▸ **EXERCISE DETAILS**
Starting with the first line below, extract each line through the one that contains "SC.view_settings.exposure = .56;", inclusive, excluding pictures.

▸ **MATERIAL PROVIDED**
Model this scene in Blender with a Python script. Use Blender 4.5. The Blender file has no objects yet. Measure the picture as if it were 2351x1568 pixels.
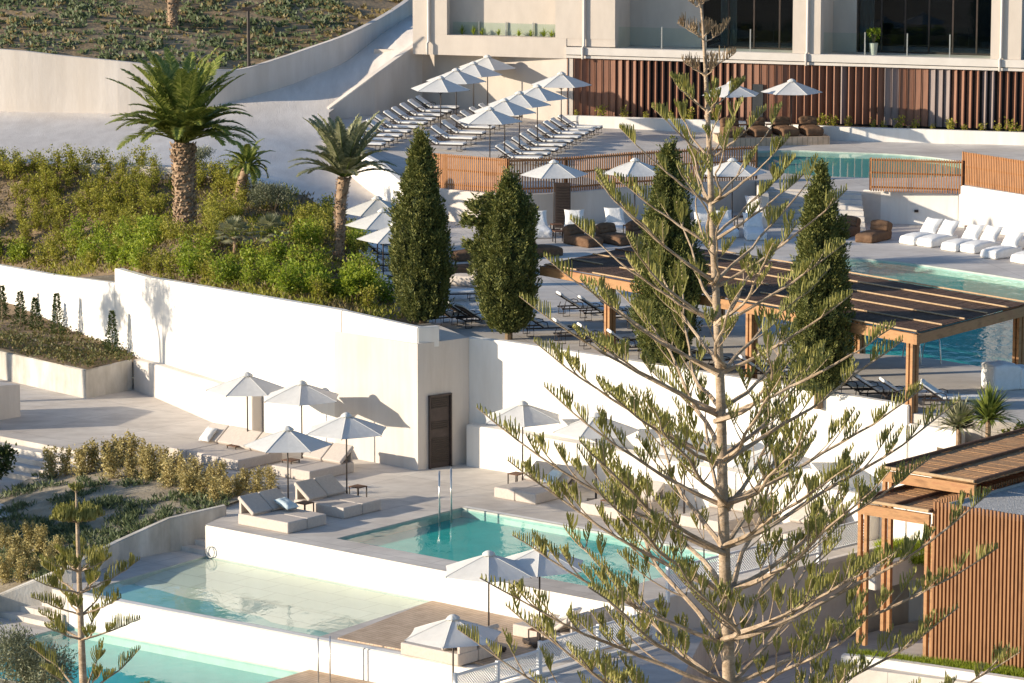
import bpy, bmesh, math, random
from mathutils import Vector, Matrix, noise
from mathutils.geometry import tessellate_polygon, delaunay_2d_cdt
R = math.radians
rnd = random.Random(7)
C = bpy.context.scene.collection
SC = bpy.context.scene

# ------------------------------------------------------------------ camera, sky, sun, exposure
FPX, PITCH, HC = 9000.0, R(9.58), 25.3          # focal length in 2351-px units, camera pitch, camera height
cam = bpy.data.cameras.new("camera"); camo = bpy.data.objects.new("camera", cam); C.objects.link(camo)
cam.sensor_width = 36; cam.lens = 36*FPX/2351.0; cam.clip_start = 1; cam.clip_end = 3000
camo.location = (0, 0, HC); camo.rotation_euler = (R(90)-PITCH, 0, 0); SC.camera = camo
SUN_EL, SUN_DIR = R(13.5), Vector((.979, .206, 0)).normalized()     # direction the light travels over the ground
w = bpy.data.worlds.new("World"); SC.world = w; w.use_nodes = True
nt = w.node_tree; bg = nt.nodes['Background']
sky = nt.nodes.new('ShaderNodeTexSky'); sky.sky_type = 'NISHITA'; sky.sun_disc = False
sky.sun_elevation = SUN_EL; sky.sun_rotation = math.atan2(-SUN_DIR.x, -SUN_DIR.y) % (2*math.pi)
sky.air_density = 1.0; sky.dust_density = .6; sky.ozone_density = 3.5; sky.altitude = 50
nt.links.new(sky.outputs[0], bg.inputs[0]); bg.inputs[1].default_value = .13
sl = bpy.data.lights.new("sun", 'SUN'); sl.energy = 5.0; sl.angle = R(.5); sl.color = (1, .87, .69)
so = bpy.data.objects.new("sun", sl); C.objects.link(so)
ld = Vector((SUN_DIR.x*math.cos(SUN_EL), SUN_DIR.y*math.cos(SUN_EL), -math.sin(SUN_EL)))
so.rotation_euler = ld.to_track_quat('-Z', 'Y').to_euler(); so.location = (-60, 100, 60)
SC.view_settings.view_transform = 'Standard'; SC.view_settings.look = 'None'
SC.view_settings.exposure = .56; SC.view_settings.gamma = 1

# ------------------------------------------------------------------ measuring helpers (photo row/column -> point on a level)
cp, sp = math.cos(PITCH), math.sin(PITCH)
def P(px, py, z):
    u = (px-1175.5)/FPX; v = (py-784)/FPX
    d = (u, cp-v*sp, -sp-v*cp); t = (z-HC)/d[2]
    return Vector((u*t, d[1]*t, z))
def Zr(x, y, py):
    v = (784-py)/FPX
    return HC+y*(v*cp-sp)/(cp+v*sp)
def X2(c, x0, y0, sc):                    # crop coordinates -> 2351 coordinates
    return ((x0+c[0]/sc)*.97958, (y0+c[1]/sc)*.97958)
E1 = Vector((.763, -.646, 0)); E2 = Vector((.646, .763, 0))
A1 = math.atan2(E1.y, E1.x); A2 = math.atan2(E2.y, E2.x)

# ------------------------------------------------------------------ materials
MATS = {}
def nodes(name):
    m = bpy.data.materials.new(name); m.use_nodes = True
    n = m.node_tree; b = n.nodes['Principled BSDF']; MATS[name] = m
    return m, n, b
def ramp(n, stops):
    r = n.nodes.new('ShaderNodeValToRGB'); e = r.color_ramp.elements
    while len(e) < len(stops): e.new(.5)
    for q, (p, c) in zip(e, stops): q.position = p; q.color = (*c, 1)
    return r
def surf(name, c1, c2, scale=3, rough=.8, bump=.0, bscale=None, stretch=(1, 1, 1), detail=6, c3=None, big=None, spec=.3, streak=None, joints=None):
    m, n, b = nodes(name)
    tc = n.nodes.new('ShaderNodeTexCoord'); mp = n.nodes.new('ShaderNodeMapping'); mp.inputs['Scale'].default_value = stretch
    n.links.new(tc.outputs['Object'], mp.inputs[0])
    tx = n.nodes.new('ShaderNodeTexNoise'); tx.inputs['Scale'].default_value = scale; tx.inputs['Detail'].default_value = detail; tx.inputs['Roughness'].default_value = .62
    n.links.new(mp.outputs[0], tx.inputs[0])
    st = [(.33, c1), (.68, c2)]
    if c3: st = [(.3, c1), (.5, c2), (.7, c3)]
    r = ramp(n, st); n.links.new(tx.outputs[0], r.inputs[0]); out = r.outputs[0]
    if big:                                 # large soft blotches (wear) over the fine grain
        t2 = n.nodes.new('ShaderNodeTexNoise'); t2.inputs['Scale'].default_value = big[0]; t2.inputs['Detail'].default_value = 4
        n.links.new(mp.outputs[0], t2.inputs[0]); r2 = ramp(n, [(.35, big[1]), (.65, (1, 1, 1))]); n.links.new(t2.outputs[0], r2.inputs[0])
        mx = n.nodes.new('ShaderNodeMix'); mx.data_type = 'RGBA'; mx.blend_type = 'MULTIPLY'; mx.inputs[0].default_value = 1
        n.links.new(out, mx.inputs[6]); n.links.new(r2.outputs[0], mx.inputs[7]); out = mx.outputs[2]
    def mul(fac, col):
        mx = n.nodes.new('ShaderNodeMix'); mx.data_type = 'RGBA'; mx.blend_type = 'MULTIPLY'; mx.inputs[0].default_value = 1
        n.links.new(out, mx.inputs[6]); n.links.new(col, mx.inputs[7]); return mx.outputs[2]
    if streak:                              # rain streaks and drips
        m2 = n.nodes.new('ShaderNodeMapping'); m2.inputs['Scale'].default_value = (2.6, 2.6, .16); n.links.new(tc.outputs['Object'], m2.inputs[0])
        t4 = n.nodes.new('ShaderNodeTexNoise'); t4.inputs['Scale'].default_value = 1.3; t4.inputs['Detail'].default_value = 6; t4.inputs['Roughness'].default_value = .7; n.links.new(m2.outputs[0], t4.inputs[0])
        r4 = ramp(n, [(.36, streak), (.58, (1, 1, 1))]); n.links.new(t4.outputs[0], r4.inputs[0]); out = mul(1, r4.outputs[0])
    if joints:                              # cast slab joints
        m5 = n.nodes.new('ShaderNodeMapping'); m5.inputs['Rotation'].default_value = (0, 0, -joints[2]); n.links.new(tc.outputs['Object'], m5.inputs[0])
        bk5 = n.nodes.new('ShaderNodeTexBrick'); bk5.offset = .0; bk5.inputs['Scale'].default_value = 1; bk5.inputs['Brick Width'].default_value = joints[0]; bk5.inputs['Row Height'].default_value = joints[1]; bk5.inputs['Mortar Size'].default_value = .012
        for q, v in (('Color1', 1), ('Color2', .95), ('Mortar', .62)): bk5.inputs[q].default_value = (v, v, v, 1)
        n.links.new(m5.outputs[0], bk5.inputs[0]); out = mul(1, bk5.outputs[0])
    n.links.new(out, b.inputs['Base Color']); b.inputs['Roughness'].default_value = rough
    b.inputs['Specular IOR Level'].default_value = spec
    if bump:
        t3 = n.nodes.new('ShaderNodeTexNoise'); t3.inputs['Scale'].default_value = bscale or scale*3; t3.inputs['Detail'].default_value = 5
        n.links.new(mp.outputs[0], t3.inputs[0])
        bp = n.nodes.new('ShaderNodeBump'); bp.inputs['Strength'].default_value = bump; bp.inputs['Distance'].default_value = .05
        n.links.new(t3.outputs[0], bp.inputs['Height']); n.links.new(bp.outputs[0], b.inputs['Normal'])
    return m
def leafm(name, stops, trans=.3, rough=.55, objvar=.25):
    m, n, b = nodes(name)
    g = n.nodes.new('ShaderNodeNewGeometry'); oi = n.nodes.new('ShaderNodeObjectInfo')
    ma = n.nodes.new('ShaderNodeMath'); ma.operation = 'MULTIPLY_ADD'; ma.inputs[1].default_value = 1-objvar
    mb = n.nodes.new('ShaderNodeMath'); mb.operation = 'MULTIPLY'; mb.inputs[1].default_value = objvar
    n.links.new(oi.outputs['Random'], mb.inputs[0]); n.links.new(g.outputs['Random Per Island'], ma.inputs[0]); n.links.new(mb.outputs[0], ma.inputs[2])
    r = ramp(n, stops); n.links.new(ma.outputs[0], r.inputs[0]); n.links.new(r.outputs[0], b.inputs['Base Color'])
    b.inputs['Roughness'].default_value = rough; b.inputs['Specular IOR Level'].default_value = .35
    tr = n.nodes.new('ShaderNodeBsdfTranslucent'); n.links.new(r.outputs[0], tr.inputs[0])
    mx = n.nodes.new('ShaderNodeMixShader'); mx.inputs[0].default_value = trans
    n.links.new(b.outputs[0], mx.inputs[1]); n.links.new(tr.outputs[0], mx.inputs[2])
    n.links.new(mx.outputs[0], n.nodes['Material Output'].inputs[0])
    return m
def cloth(name, c1, c2, trans=.25, scale=9, bump=.15):
    m = surf(name, c1, c2, scale, .9, bump, scale*3, spec=.1); n = m.node_tree; b = n.nodes['Principled BSDF']
    if trans:
        tr = n.nodes.new('ShaderNodeBsdfTranslucent'); tr.inputs[0].default_value = (*c2, 1)
        mx = n.nodes.new('ShaderNodeMixShader'); mx.inputs[0].default_value = trans
        n.links.new(b.outputs[0], mx.inputs[1]); n.links.new(tr.outputs[0], mx.inputs[2]); n.links.new(mx.outputs[0], n.nodes['Material Output'].inputs[0])
    return m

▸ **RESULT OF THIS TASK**
Model this scene in Blender with a Python script. Use Blender 4.5. The Blender file has no objects yet. Measure the picture as if it were 2351x1568 pixels.
import bpy, bmesh, math, random
from mathutils import Vector, Matrix, noise
from mathutils.geometry import tessellate_polygon, delaunay_2d_cdt
R = math.radians
rnd = random.Random(7)
C = bpy.context.scene.collection
SC = bpy.context.scene

# ------------------------------------------------------------------ camera, sky, sun, exposure
FPX, PITCH, HC = 9000.0, R(9.58), 25.3          # focal length in 2351-px units, camera pitch, camera height
cam = bpy.data.cameras.new("camera"); camo = bpy.data.objects.new("camera", cam); C.objects.link(camo)
cam.sensor_width = 36; cam.lens = 36*FPX/2351.0; cam.clip_start = 1; cam.clip_end = 3000
camo.location = (0, 0, HC); camo.rotation_euler = (R(90)-PITCH, 0, 0); SC.camera = camo
SUN_EL, SUN_DIR = R(13.5), Vector((.979, .206, 0)).normalized()     # direction the light travels over the ground
w = bpy.data.worlds.new("World"); SC.world = w; w.use_nodes = True
nt = w.node_tree; bg = nt.nodes['Background']
sky = nt.nodes.new('ShaderNodeTexSky'); sky.sky_type = 'NISHITA'; sky.sun_disc = False
sky.sun_elevation = SUN_EL; sky.sun_rotation = math.atan2(-SUN_DIR.x, -SUN_DIR.y) % (2*math.pi)
sky.air_density = 1.0; sky.dust_density = .6; sky.ozone_density = 3.5; sky.altitude = 50
nt.links.new(sky.outputs[0], bg.inputs[0]); bg.inputs[1].default_value = .13
sl = bpy.data.lights.new("sun", 'SUN'); sl.energy = 5.0; sl.angle = R(.5); sl.color = (1, .87, .69)
so = bpy.data.objects.new("sun", sl); C.objects.link(so)
ld = Vector((SUN_DIR.x*math.cos(SUN_EL), SUN_DIR.y*math.cos(SUN_EL), -math.sin(SUN_EL)))
so.rotation_euler = ld.to_track_quat('-Z', 'Y').to_euler(); so.location = (-60, 100, 60)
SC.view_settings.view_transform = 'Standard'; SC.view_settings.look = 'None'
SC.view_settings.exposure = .56; SC.view_settings.gamma = 1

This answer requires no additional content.